09/03/17 21:51
composer 作曲家
profile
Daryl Jamieson (1980) was born in Halifax, Nova Scotia, Canada. He trained in Canada, the UK, and Japan, and currently lives in Kamakura. His artistic practice is rooted in his practical and theoretical studies of Nō theatre, Japanese traditional instruments, and his academic training in Western modernist composition. He is interested in intercultural art, collaborative creation, and rooting art in the political and social environment in which we live. He founded atelier jaku in 2013 in order to provide a platform for presenting his own works and those of like-minded composers. Major compositions of his include his 'Vanitas' trilogy of works for atelier jaku, a trio of hour-long pieces of chamber music theatre. The first of these is a monoopera for soprano called Matsumushi, the second a piece of instrumental music theatre for shō and u, viola, and cello called fallings, and the final piece is a site-specific work for five Japanese traditional instruments called is nowhere free of bad tidings? His other major works include a piece for 25 Baroque and traditional instruments commissioned by Ensemble Muromachi, a trio for voice, biwa, and sho called Spectral (for Kazuo Ohno), three string quartets (if exposed..., warm stones and monkish fires), two large chamber works (crystal grapeshot bouquet and con tu sueño en mi sueño), a shakuhachi concerto called locked darkness, a solo organ score for Jean Genet’s silent film un chant d’amour, and many songs.
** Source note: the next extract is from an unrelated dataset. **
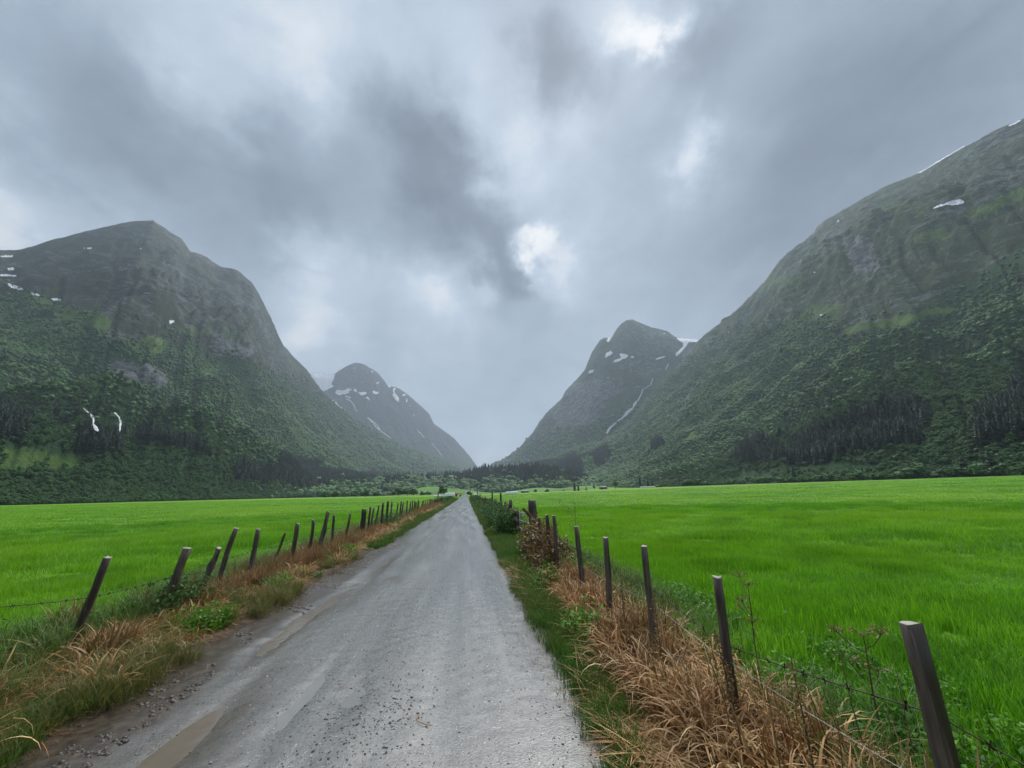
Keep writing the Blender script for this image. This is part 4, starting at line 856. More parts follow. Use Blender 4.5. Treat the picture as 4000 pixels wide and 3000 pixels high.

His music has been performed by the Quatuor Bozzini, Musiques Nouvelles, the Orchestre National de Lorraine, Ensemble Muromachi, Satoko Inoue, Ko Ishikawa, Christopher Yohmei Blasdel, Yusuke Satoh, Junko Ueda, Naoko Kikuchi, Barbara Pritchard, the Arnold Schönberg Chamber Orchestra, and the University of York Chamber Orchestra.
He was also a co-founder and the composer-in-residence of mmm…, a Tokyo-based trio dedicated to introducing the music of young composers from around the world to Japanese audiences (2010-14), as well as a founding member of the Tokyo-based international composers collective Music Without Borders, and a member of the Hogaku 2010 composers group dedicated to writing new music for traditional Japanese instruments.